Important: My thesis is NOT that there is nothing good from this time period. My thesis is NOT that people will remember nothing from this period. My thesis IS that this large block of time will end up fairly indistinct and and inchoate in the popular imagination in terms of pop culture. And YES, that idiot Trump WILL be remembered, but that’s a different issue!
I’m starting the period at 9/11/2001 for reasons that should be fairly obvious (further, I don’t think it’s very controversial to see the 1990s as ending on that day). I’m ending it at 1/1/2020, but for all I know the issues I cite could continue past that.
Since the year 2000, we haven’t had a name for our decades. Were they the “Naughts”? No one ever really used that. Are we in the “Teens”? No one really says that. This lack of names is the first problem. It’s superficial, but it’s pretty big too. If people have a hard time simply identifying a decade in the future, it makes it rather hard to characterize it.
The time period 1900-1919 had the same issue, and is it coincidence that the only thing much identifiable from this period is WWI? We go from the “Gay '90s” to the “Roaring '20s” with little imagery from in between. It’s certainly also the case that there was not much yet in the way of recorded music or movies from this time period that seems modern enough for most people to get into. But the L. Frank Baum books like The Wizard of Oz begin in this period and are still popular, but I think most people would be hard-pressed to associate them with the correct decade.
Anyhow, the problems with style and pop culture since 9/11 run deeper than the naming issue. First of all, we have the whole style hasn’t changed since 1992 issue that has been dealt with on this board before. I just got back from Buenos Aires, Argentina, yesterday. How do people dress there? Just as they do in the US. Or anywhere. If I had to cite a few difference, women seemed to wear dresses a bit more and wear their hair longer in a simple style a bit more. Certain men’s hairstyles seem a bit different. But these are matters of averages and proportions. We have settled into a global style that also extends through time. We’ve found a comfort zone and are sticking with it.
I watch movies from 10 years ago, and I can’t tell what decade it is until there is some glaring “tell,” such as the type of cell phone people are using. As I’m watching Horrible Bosses (shit movie), I’m thinking, “Surely this came out in, like, 2006, maybe, because people are using non-smartphones, but, no, it has to be more recent.” Yeah, it’s from 2011. A year that I guess is now 7 years ago but seems nowhere particular in time. And there are certain style thingies that pop up and disappear. Example: Whale tail jokes in John Tucker Must Die (2006). It’s really weird to watch Gilmore Girls, since it’s from 2000-2007: our world, with the Internet and cell phones and everything, though before the Great Recession and Trump completed the transformation that 9/11 began and turned everything to shit.
So much for style. Any disagreement there? Yeah yeah, you can cite some changes, I’m sure, but the point is this: is anyone going to remember style from 2001-2020 in any distinctive way? Will they be able to distinguish 2000s style from 2010s style? I don’t think so.

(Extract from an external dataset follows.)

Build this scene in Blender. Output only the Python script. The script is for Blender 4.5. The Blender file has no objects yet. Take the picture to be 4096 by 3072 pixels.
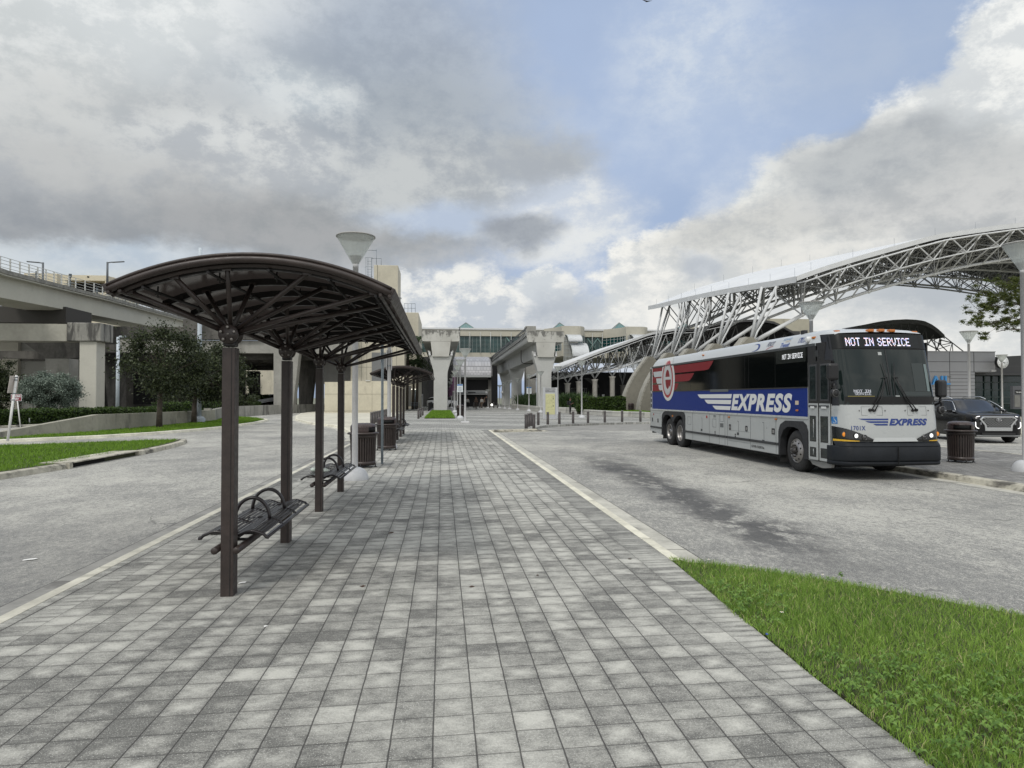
import bpy, bmesh, math, random
import numpy as np
from mathutils import Vector, Matrix, Euler
R=math.radians; pi=math.pi
sc=bpy.context.scene; COL=sc.collection
# ---------------------------------------------------------------- camera
F=690.; H=1.70
YAW=math.atan(69.5/F); PIT=math.atan(13.5/F)
cd=bpy.data.cameras.new('camera'); cam=bpy.data.objects.new('camera',cd); COL.objects.link(cam)
cd.sensor_width=36; cd.lens=F/1024*36; cd.clip_start=.05; cd.clip_end=4000
cam.location=(0,0,H); cam.rotation_euler=(pi/2+PIT,0,-YAW); sc.camera=cam
sc.render.resolution_x=1024; sc.render.resolution_y=768
sc.view_settings.view_transform='Standard'; sc.view_settings.look='None'
sc.view_settings.exposure=0.0; sc.view_settings.gamma=1; sc.view_settings.use_curve_mapping=False
RZ=-.14     # level of the roads; the paving is z = 0
def ray(px,py):
    r=(px-512)/F; u=(384-py)/F
    fy=math.cos(PIT)-u*math.sin(PIT); fz=math.sin(PIT)+u*math.cos(PIT)
    return Vector((r*math.cos(YAW)+fy*math.sin(YAW), -r*math.sin(YAW)+fy*math.cos(YAW), fz))
def gp(px,py,z=0.):
    d=ray(px,py); t=(z-H)/d.z; return (d.x*t,d.y*t)
def pY(px,py,Y):
    d=ray(px,py); t=Y/d.y; return (d.x*t, H+d.z*t)
def pX(px,py,X):
    d=ray(px,py); t=X/d.x; return (d.y*t, H+d.z*t)
# ---------------------------------------------------------------- sun and sky
SUN_EL=R(52); SUN_AZ=R(-150)      # azimuth from +Y, clockwise positive (behind the left shoulder)
sd=bpy.data.lights.new('sun','SUN'); sd.energy=1.5; sd.angle=R(10); sd.color=(1,.96,.9)
so=bpy.data.objects.new('sun',sd); COL.objects.link(so)
sdir=Vector((math.sin(SUN_AZ)*math.cos(SUN_EL),math.cos(SUN_AZ)*math.cos(SUN_EL),math.sin(SUN_EL)))
so.rotation_euler=sdir.to_track_quat('Z','Y').to_euler(); so.location=(0,0,60)
W=bpy.data.worlds.new('World'); sc.world=W; W.use_nodes=True
wt=W.node_tree; wt.nodes.clear()
class NT:
    def __init__(s,nt): s.nt=nt
    def n(s,typ,**k):
        o=s.nt.nodes.new(typ)
        for a,b in k.items():
            if a=='ins':
                for i,v in b.items():
                    if v is None: continue
                    if isinstance(v,bpy.types.NodeSocket): s.nt.links.new(v,o.inputs[i])
                    else: o.inputs[i].default_value=v
            else: setattr(o,a,b)
        return o
    def m(s,op,a,b=None,c=None,clamp=False):
        o=s.n('ShaderNodeMath',operation=op,use_clamp=clamp,ins={0:a,1:b,2:c}); return o.outputs[0]
    def vm(s,op,a,b=None,c=None):
        o=s.n('ShaderNodeVectorMath',operation=op,ins={0:a,1:b,2:c})
        return o.outputs['Value'] if op in('LENGTH','DOT_PRODUCT') else o.outputs[0]
    def noise(s,vec,scale,detail=3,rough=.5,dist=0,color=False):
        o=s.n('ShaderNodeTexNoise',ins={'Vector':vec,'Scale':scale,'Detail':detail,'Roughness':rough,'Distortion':dist})
        return o.outputs['Color'] if color else o.outputs[0]
    def mr(s,v,a,b,c=0.,d=1.,smooth=True):
        o=s.n('ShaderNodeMapRange',interpolation_type='SMOOTHSTEP' if smooth else 'LINEAR',ins={0:v,1:a,2:b,3:c,4:d}); return o.outputs[0]
    def mix(s,f,a,b,mode='MIX'):
        o=s.n('ShaderNodeMix',data_type='RGBA',blend_type=mode); 
        for i,v in ((0,f),(6,a),(7,b)):
            if isinstance(v,bpy.types.NodeSocket): s.nt.links.new(v,o.inputs[i])
            elif i==0: o.inputs[0].default_value=v
            else: o.inputs[i].default_value=(*v[:3],1)
        return o.outputs[2]
    def sep(s,v): o=s.n('ShaderNodeSeparateXYZ',ins={0:v}); return o.outputs
    def comb(s,x=0.,y=0.,z=0.): return s.n('ShaderNodeCombineXYZ',ins={0:x,1:y,2:z}).outputs[0]
w=NT(wt)
sky=w.n('ShaderNodeTexSky',sky_type='NISHITA',sun_disc=False,sun_elevation=SUN_EL,sun_rotation=SUN_AZ,air_density=1.0,dust_density=2.2,ozone_density=1.6)
tc=w.n('ShaderNodeTexCoord').outputs['Generated']
sx=w.sep(tc)
az=w.m('ARCTAN2',sx[0],sx[1]); el=w.m('ARCSINE',sx[2])
uv=w.comb(az,el,0.)
cvec=w.comb(az,w.m('MULTIPLY',el,1.5),.37)
n1=w.noise(cvec,7.0,10,.62); n2=w.noise(cvec,22,8,.68); n3=w.noise(cvec,2.2,5,.5)
warp=w.vm('MULTIPLY_ADD',w.noise(cvec,8,7,.62,color=True),(.10,.08,0),(-.05,-.04,0))
uvw=w.vm('ADD',uv,warp)
bump=w.m('ADD',w.m('MULTIPLY',n1,.55),w.m('MULTIPLY',n2,.45))     # ~.5 mean
def s2l(c): return tuple(((x/255+.055)/1.055)**2.4 if x>10 else x/255/12.92 for x in c)
STR=.1
nish=w.mix(1.,sky.outputs[0],(.92,.97,1.05),'MULTIPLY')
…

Music. It’s not that there are no good songs. There are just no trends. The long tail has splintered tastes into a thousand shards. Again I ask: 2000s music was X, but 2010s music is Y? No.
And I know that decades are a false division, but branding.
Movies. It’s a big mush. I was watching the video for Linkin Park’s “New Divide” (RIP Chester), and it was in the 2nd Transformers movie in 2009. I would not have been able to tell you when that song or that movie came out. 2009 seems like a zillion years ago, but at the same time Bay is still shitting out Transformer movies, and they all seem the same, so nothing has changed.
TV. Yeah, it’s the “Golden Age of TV” or whatever, Game of Thrones, etc. People might end up having a vague impression of when that began, but I think it’s a trend that’s going to continue (miniseries on cable being the thing to watch), so I’m not sure the current time period will be all that distinct for that reason (i.e., it will be mushed into the 2020s). Still, here I am willing to grant that the rise of such shows is a distinctive milestone for the 2010s for those who care, just as the introduction of the iPhone in 2007 was an important dividing point.
For those who aren’t sold on my thesis yet, think of it this way. The year is 2060. People are looking back on our time. Do you really think there will be an image of the 2000s and 2010s that is really distinct from the 1990s? I doubt it. People will remember the election of Obama and Trump, sure, but think of the 1970s and 1980s (hell any decade from the 1920s onward), and political images are joined with a flood of distinctive style and pop culture images.
That’s what I got. Tell me what you think!